According to Tagovailoa, Saban told the Tide at halftime that they would rotate quarterbacks moving forward, yet it was Tua under center when the first offensive snap of the second half arrived. The game immediately changed as a result. The threat of Tagovailoa’s cannon-like arm allowed Alabama to keep Georgia’s defense honest, and he completed a 6-yard touchdown pass to Henry Ruggs III to put Bama on the board midway through the third quarter.

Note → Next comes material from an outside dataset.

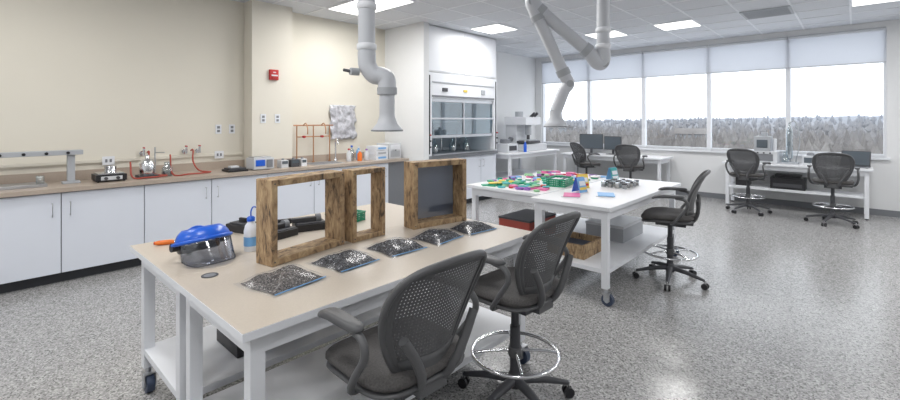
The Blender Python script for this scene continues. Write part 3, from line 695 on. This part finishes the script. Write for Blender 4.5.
b = B(); b.box(-5.98, -5.60, 3.28, 3.78, CZ, CZ+.006, 'alu'); b.box(-5.95, -5.63, 3.31, 3.75, CZ+.006, CZ+.008, 'grey'); b.tube(smooth([(-5.95, 3.84, CZ), (-5.95, 3.84, 1.15), (-5.93, 3.83, 1.25), (-5.84, 3.80, 1.26), (-5.8, 3.79, 1.18)], 5), .012, 'chrome', 10); b.lathe((-5.95, 3.84, CZ), [(.03, 0), (.028, .03), (.015, .05)], 'chrome', 14)
b.done('bench_sink')
G = []; r = np.random.RandomState(5)
for i in range(14): G.append([(-6.135+r.rand()*.05, 3.85+.48*j/13+.02*math.sin(i), 1.24+.54*i/13+.012*math.sin(j*2)) for j in range(14)])
b = B(); b.surf(G, 'foil', .004); b.box(-6.15, -6.12, 3.86, 4.32, 1.755, 1.79, 'white'); b.done('wall_mounted_foil_bag')
b = B()
for (x, y, h, c, cc) in [(-5.75, 3.95, .2, 'offwhite', 'red'), (-5.82, 4.05, .24, 'labglass', 'blue'), (-5.72, 4.13, .17, 'orange', 'white'), (-5.85, 4.2, .22, 'lblue', 'white'), (-5.72, 4.26, .18, 'offwhite', 'purple')]:
    b.lathe((x, y, CZ), [(.035, 0), (.038, .01), (.038, h*.65), (.015, h*.82), (.015, h*.9)], c, 16); b.lathe((x, y, CZ+h*.88), [(.018, 0), (.018, h*.12)], cc, 12)
b.done('reagent_bottles')
b = B()
for i in range(3): b.box(-5.86, -5.60, 4.36, 4.60, CZ+i*.075, CZ+i*.075+.07, 'white'); b.box(-5.60, -5.597, 4.40, 4.56, CZ+i*.075+.02, CZ+i*.075+.05, ['lblue', 'lgrey', 'lblue'][i])
b.done('glove_boxes', bevel=.003)
b = B(); b.box(-5.95, -5.62, 4.64, 4.90, CZ, CZ+.25, 'offwhite'); b.box(-5.62, -5.612, 4.67, 4.87, CZ+.03, CZ+.13, 'lgrey'); b.box(-5.62, -5.612, 4.67, 4.87, CZ+.15, CZ+.23, 'white'); b.cyl((-5.61, 4.77, CZ+.14), (-5.6, 4.77, CZ+.14), .01, 'grey', 8); b.done('drying_cabinet', bevel=.008)

# ------------------------------------------------------------ left far bench instruments
z = .88
b = B()
b.box(-5.85, -5.15, 7.95, 8.85, z, z+.14, 'offwhite'); b.box(-5.80, -5.50, 8.15, 8.65, z+.14, z+.62, 'offwhite')
b.box(-5.80, -5.22, 8.10, 8.70, z+.56, z+.74, 'white'); b.cyl((-5.36, 8.4, z+.34), (-5.36, 8.4, z+.58), .07, 'lgrey', 20); b.cyl((-5.36, 8.4, z+.24), (-5.36, 8.4, z+.34), .035, 'dgrey', 16)
b.box(-5.5, -5.2, 8.15, 8.65, z+.16, z+.21, 'dgrey'); b.box(-5.48, -5.22, 8.2, 8.6, z+.21, z+.235, 'lgrey')
for yy in (8.34, 8.46): b.tube([(-5.30, yy, z+.70), (-5.16, yy, z+.82)], .03, 'dgrey', 12)
b.cyl((-5.6, 8.4, z+.74), (-5.6, 8.4, z+.86), .09, 'lgrey', 20)
for yy in (8.12, 8.68): b.cyl((-5.62, yy, z+.25), (-5.62, yy+(.05 if yy > 8.4 else -.05), z+.25), .05, 'grey', 16)
b.done('laboratory_microscope', bevel=.012)
b = B(); b.box(-5.6, -5.2, 7.40, 7.75, z, z+.18, 'offwhite'); b.box(-5.2, -5.19, 7.44, 7.7, z+.04, z+.14, 'dgrey'); b.cyl((-5.4, 7.57, z+.18), (-5.4, 7.57, z+.27), .1, 'grey', 20); b.done('bench_centrifuge', bevel=.02)
b = B(); b.lathe((0, 0, 0), [(.03, 0), (.034, .01), (.034, .15), (.012, .2), (.012, .22)], 'blue', 14); b.lathe((0, 0, .22), [(.016, 0), (.016, .02)], 'white', 12); b.done('reagent_bottle', loc=(-5.09, 7.86, z))

def monitor(name, x, y, zz, w, h, rz, k='screen'):
    b = B(); b.box(-.12, .12, -.09, .09, 0, .012, 'dgrey'); b.box(-.025, .025, -.0, .03, .012, .16, 'dgrey'); b.box(-w/2, w/2, -.02, .01, .10, .10+h, 'dgrey'); b.box(-w/2+.015, w/2-.015, -.022, -.02, .115, .085+h, k); b.done(name, loc=(x, y, zz), rz=rz, bevel=.003)
monitor('computer_monitor', -4.45, 9.62, .79, .52, .34, 0.25); monitor('computer_monitor', -3.95, 9.62, .79, .40, .30, -.1)
def laptop(x, y, zz, rz):
    b = B(); b.box(-.18, .18, -.12, .12, 0, .018, 'grey'); b.box(-.15, .15, -.08, .06, .018, .020, 'black'); R = Rx(-14)
    b.box(-.18, .18, .115, .125, .018, .26, 'dgrey', R, (0, .12, .018)); b.box(-.165, .165, .112, .115, .03, .25, 'screen', R, (0, .12, .018)); b.done('laptop_computer', loc=(x, y, zz), rz=rz, bevel=.002)
laptop(-.02, 9.62, .79, -.15)
b = B(); b.box(-1.36, -1.00, 9.48, 9.80, .79, 1.0, 'offwhite'); b.box(-1.34, -1.10, 9.50, 9.78, 1.0, 1.26, 'lgrey'); b.box(-1.30, -1.14, 9.49, 9.50, 1.06, 1.2, 'screen'); b.box(-1.32, -1.06, 9.47, 9.48, .83, .95, 'grey')
for i in range(3): b.cyl((-1.28+i*.09, 9.47, .97), (-1.28+i*.09, 9.455, .97), .014, 'dgrey', 10)
b.cyl((-1.05, 9.6, 1.0), (-1.05, 9.6, 1.22), .03, 'white', 14); b.cyl((-1.2, 9.64, 1.26), (-1.2, 9.64, 1.33), .05, 'lgrey', 16); b.done('titration_instrument', bevel=.01)
b = B(); b.box(-.96, -.72, 9.5, 9.74, .79, .82, 'lgrey'); b.cyl((-.84, 9.70, .81), (-.84, 9.70, 1.52), .014, 'alu', 10)
for zq in (1.02, 1.35): b.cyl((-.84, 9.70, zq), (-.84, 9.60, zq), .009, 'dgrey', 8)
b.lathe((-.84, 9.58, .86), [(.01, 0), (.045, .04), (.045, .5), (.015, .58), (.015, .64)], 'labglass', 16); b.lathe((-.84, 9.58, .90), [(.03, 0), (.032, .42)], 'lgrey', 12)
b.lathe((-.90, 9.56, .82), [(.05, 0), (.05, .08), (.02, .14), (.02, .18)], 'labglass', 16)
b.tube(smooth([(-.84, 9.58, 1.5), (-.76, 9.58, 1.52), (-.70, 9.6, 1.2), (-.76, 9.62, .82)], 6), .009, 'lgrey', 8); b.done('glass_column_stand')
b = B(); b.box(-.66, -.46, 9.5, 9.75, .79, .95, 'offwhite'); b.box(-.64, -.48, 9.495, 9.5, .83, .92, 'screen'); b.lathe((-.56, 9.62, .95), [(.05, 0), (.05, .03), (.03, .05)], 'grey', 16); b.done('digital_meter', bevel=.008)
b = B(); b.box(-1.10, -.62, 9.45, 9.80, .361, .56, 'black'); b.box(-1.06, -.66, 9.445, 9.45, .40, .46, 'dgrey'); b.box(-1.04, -.68, 9.5, 9.78, .56, .60, 'black'); b.done('desktop_printer', bevel=.01)
b = B(); b.box(-1.62, -1.42, 9.5, 9.8, .361, .62, 'black'); b.box(-1.61, -1.43, 9.495, 9.5, .52, .58, 'grey'); b.done('computer_tower', bevel=.005)

# ------------------------------------------------------------ light
w = bpy.data.worlds.new('World'); S.world = w; w.use_nodes = True
bg = w.node_tree.nodes['Background']; bg.inputs[0].default_value = (.94, .965, 1, 1); bg.inputs[1].default_value = 2.0
L = bpy.data.lights.new('portal', 'AREA'); L.shape = 'RECTANGLE'; L.size = WX[-1]-WX[0]; L.size_y = ZT-ZS; L.cycles.is_portal = True
o = bpy.data.objects.new('window_light_portal', L); S.collection.objects.link(o); o.location = ((WX[0]+WX[-1])/2, Y1+.19, (ZS+ZT)/2); o.rotation_euler = (math.radians(-90), 0, 0)

# ------------------------------------------------------------ camera
cam = bpy.data.cameras.new('camera'); co = bpy.data.objects.new('camera', cam); S.collection.objects.link(co)
cam.sensor_width = 36; cam.lens = 36*441/900; cam.shift_y = -80/900; cam.clip_end = 3000
co.location = (0, 0, 1.55); co.rotation_euler = (math.radians(90), 0, math.radians(42.6))
S.camera = co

That’s when madness ensued. Fromm launched an 80-yard touchdown pass to Mecole Hardman to put the Bulldogs ahead 20-7. Bama’s defense made a helmet-aided interception and a handful of key stops. It all set the stage for an 18-year-old with minimal experience to surgically dissect one of the most formidable defenses in the country. Take, for example, Tua’s laser of a throw to Calvin Ridley that tied the game at 20 with less than four minutes remaining in regulation.

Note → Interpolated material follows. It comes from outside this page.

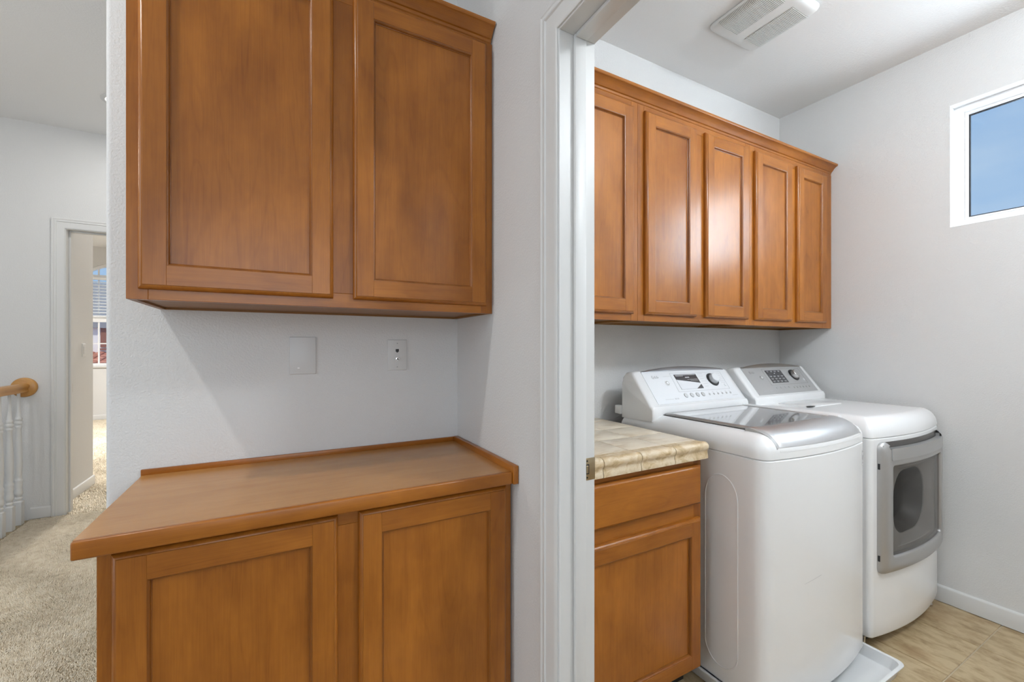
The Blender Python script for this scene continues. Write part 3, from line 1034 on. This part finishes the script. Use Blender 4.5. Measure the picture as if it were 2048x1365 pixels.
    slab(.905, .975, .893, .908, .0016, .0021, bm)
    slab(.10, .19, .872, .884, .0016, .0021, bm)
    slab(.205, .225, .855, .895, .0016, .0021, bm)
    slab(.232, .250, .855, .895, .0016, .0021, bm)
    slab(.74, .775, .90, .908, .0016, .0021, bm)
    put('printed_legend', bm, PRINTL, plate, smooth=0, kind='stuff')
    # maker's badge: round face mark followed by two letters
    bm = bmesh.new()
    R0, R1 = .0088, .0072
    cu, cv = .095, .178
    def P2(x, y):
        return (cu + x / W, cv - y / PH)
    seg = 32
    for k in range(seg):
        a0, a1 = 2 * math.pi * k / seg, 2 * math.pi * (k + 1) / seg
        if 5 < math.degrees(a0) < 62:
            continue
        q = [P2(r * math.cos(a), r * math.sin(a)) for r, a in ((R0, a0), (R0, a1), (R1, a1), (R1, a0))]
        loft([[S(*p, .0016) for p in q], [S(*p, .0024) for p in q]], True, True, True, bm)
    def bar(xa_, xb_, ya_, yb_):
        q = [P2(xa_, ya_), P2(xb_, ya_), P2(xb_, yb_), P2(xa_, yb_)]
        loft([[S(*p, .0016) for p in q], [S(*p, .0024) for p in q]], True, True, True, bm)
    bar(-.0012, .0002, -.0035, .0040)
    bar(-.0012, .0035, -.0048, -.0035)
    bar(.0030, R0, -.0007, .0007)
    bar(-.0046, -.0026, .0018, .0038)
    # L
    bar(.0130, .0154, -.0065, .0065)
    bar(.0130, .0205, -.0065, -.0042)
    # G
    gx = .0285
    for k in range(20):
        a0, a1 = R(48 + 312 * k / 20), R(48 + 312 * (k + 1) / 20)
        q = [P2(gx + r * .92 * math.cos(a), r * math.sin(a)) for r, a in ((.0066, a0), (.0066, a1), (.0043, a1), (.0043, a0))]
        loft([[S(*p, .0016) for p in q], [S(*p, .0024) for p in q]], True, True, True, bm)
    bar(gx + .0005, gx + .0062, -.0012, .0008)
    bar(gx + .0042, gx + .0062, -.0050, .0008)
    put('maker_badge', bm, GREYP, plate, smooth=0, label='grey round face mark with two letters')
    return con

# --- drain pan
PX0, PX1, PY0, PY1 = 1.392, 2.098, .712, 1.50
t = thing('drain_pan', 'shallow white plastic drain pan on the floor under the washer', 'drain pan', ((PX0 + PX1) / 2, (PY0 + PY1) / 2, 0.0012))
def rr(x0, x1, y0, y1, r, z):
    return [(x, y, z) for x, y in rrect(x0, x1, y0, y1, r, 6, 3)]
lp = []
for ins, z in ((.014, .0015), (.004, .044), (-.004, .0460), (-.004, .0490), (.002, .0505), (.008, .0485), (.018, .0075), (.022, .0060)):
    lp.append(rr(PX0 + ins, PX1 - ins, PY0 + ins, PY1 - ins, .03, z))
put('tray', loft(lp, True, True, True), PLASTIC, t, smooth=40)

# --- washer
WX0, WX1, WYB, WYC, WBOW = 1.404, 2.090, 1.505, .800, .038
t = thing('washing_machine', 'white top-loading washer with steel lid handle, standing beside the tiled counter', 'washer', ((WX0 + WX1) / 2, 1.15, .007))
body = appliance(t, WX0, WX1, WYB, WYC, WBOW, .042, .879, .075, .060, .962, .045)
for fx in (WX0 + .07, WX1 - .07):
    for fy in (.90, 1.43):
        put('foot', lathe((fx, fy, .0075), (0, 0, 1), [(0, .022), (.012, .022), (.016, .010), (.040, .010)], 14), DARK, t)
console(t, WX0, WX1, 1.460, 2.046, CAPSTEEL, PANELW, 'washer')
wxc, whw = (WX0 + WX1) / 2, (WX1 - WX0) / 2
# lid: steel-framed glass, steel grip band in front
LX0, LX1, LYF, LYB, LZ = 1.474, 2.020, .918, 1.312, .9655
def lidpt(u, y, h):
    return (u, y, LZ + h)
lid = put('lid', box(LX0 + .004, LX1 - .004, LYF, LYB, .958, LZ + .0035), GREYP, t, smooth=0)
put('lid_trim', ring_rect((LX0, LX1, LYF - .012, LYB), [(0, -.004), (0, .0040), (.004, .0065), (.016, .0070), (.018, .0050), (.018, -.004)], lidpt), SILVER, lid)
put('lid_glass', box(LX0 + .0185, LX1 - .0185, LYF + .006, LYB - .0185, LZ + .001, LZ + .0060), LIDGLASS, lid, smooth=0)
put('lid_gap', ring_rect((LX0 - .005, LX1 + .005, LYF, LYB + .005), [(0, -.004), (0, -.0022), (.005, -.0022), (.005, -.004)], lidpt), SHADOWGAP, lid, smooth=0)
# rounded rim of the deck on both sides of the lid
for s in (-1, 1):
    xa_ = LX0 - .0065 if s < 0 else LX1 + .0065
    prof = [(0, -.006), (0, .004), (.004, .0105), (.010, .013), (.020, .0115), (.034, .004), (.040, -.008)]
    bm = extrude([(a, b_) for a, b_ in prof], lambda a, b_, q: (xa_ + s * a, q, LZ + b_), .905, 1.318)
    if s > 0:
        put('deck_rim', bm, ENAMEL, t, smooth=60)
    else:
        bm.free()
# grip band
nb = 26
prof = [(.118, .0050), (.112, .0085), (.095, .0090), (.075, .0060), (.055, .0005), (.036, -.0085), (.020, -.0210), (.009, -.0360), (.005, -.0450), (.009, -.0500), (.018, -.0480), (.050, -.0200), (.118, -.0040)]
def band_sec(x, k=1.0, dz=0.0):
    yf = front_y(x, wxc, whw, WYC, WBOW) - .003
    return [(x, yf + a, LZ + b_ * k + dz) for a, b_ in prof]
xs = [LX0 + (LX1 - LX0) * k / nb for k in range(nb + 1)]
loops = [band_sec(x) for x in xs]
loops = [[(x_ - .004, y_ + .004, z_ - .004) for x_, y_, z_ in loops[0]]] + loops + [[(x_ + .004, y_ + .004, z_ - .004) for x_, y_, z_ in loops[-1]]]
put('grip_band', loft(loops, True, True, True), STEEL, lid, smooth=50, label='brushed steel lid grip')
for k, (xe, s) in enumerate(((LX0 - .004, -1), (LX1 + .004, 1))):
    bm = loft([[(xe + s * q, y_, z_ - .001 - q * .35) for x_, y_, z_ in band_sec(xe)] for q in (0, .009)], True, True, True)
    put('grip_end', bm, PANELG, lid, smooth=50)
# shadowed finger pocket below the grip
loops = []
for x in xs:
    yf = front_y(x, wxc, whw, WYC, WBOW)
    loops.append([(x, yf + .0015, LZ - .0525), (x, yf - .0005, LZ - .0600), (x, yf + .012, LZ - .060), (x, yf + .022, LZ - .050)])
put('finger_pocket', loft(loops, True, True, True), PLASTIC, t, smooth=30)
# pressed outline on the left side panel
cy0, cy1, zt, zb_ = .928, 1.062, .800, .100
pts = []
for k in range(25):
    a = math.pi * k / 24
    pts.append(((cy0 + cy1) / 2 + (cy1 - cy0) / 2 * math.cos(a), zt - .09 + .09 * math.sin(a)))
for k in range(25):
    a = math.pi + math.pi * k / 24
    pts.append(((cy0 + cy1) / 2 + (cy1 - cy0) / 2 * math.cos(a), zb_ + .07 + .07 * math.sin(a)))
cyc, czc = (cy0 + cy1) / 2, (zt + zb_) / 2
def shr(p, d):
    v = Vector((p[0] - cyc, p[1] - czc))
    L_ = v.length
    return (cyc + v.x * (1 - d / max(abs(v.x), .05) * .9), czc + v.y * (1 - d / .35 * .9))
lo = [[(WX0 - h, *shr(p, d)) for p in pts] for d, h in ((0, -.0006), (.0015, .0016), (.0035, .0020), (.0055, -.0006))]
put('pressed_outline', loft(lo, True), ENAMEL, t, smooth=60)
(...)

After the Tide defense made another crucial stop, Tagovailoa drove the team into field goal range. A win looked secured, Saban’s second-half bet set to pay off. But first, a field goal had to be made. Alabama kicker Andy Pappanastos had already missed a 40-yarder, and he pushed this one way left. Bama’s kicking woes are eternal. This time, that brought overtime.

Georgia got the ball first and failed to reach the end zone. Still, the Dawgs’ kicker wouldn’t falter. Rodrigo Blankenship, glasses and all, coolly nailed a 51-yard try. Blankenship was a play away from being the unlikeliest of heroes. Instead, he was supplanted by a hero even more unlikely.

Alabama’s overtime possession was short. On its first play, Tua scrambled away from the line of scrimmage, going down in the backfield for what seemed momentarily like a devastating 16-yard sack. On the next play, Tua uncorked the throw that will be replayed in Alabama for generations.

“He’s built for stuff like this,” Hurts later said on ESPN’s broadcast of the quarterback who had replaced him. “He has the it factor.”

No true freshman quarterback has led his team to a national title win since 1985. Before the game, Fromm seemed like he might be the one to break that streak. Even for the truest of Tua believers, it would have been hard to imagine that this moment—his moment—would happen like this.

Correction: An earlier version of this piece incorrectly stated that Tagovailoa threw the game-winning pass to Calvin Ridley.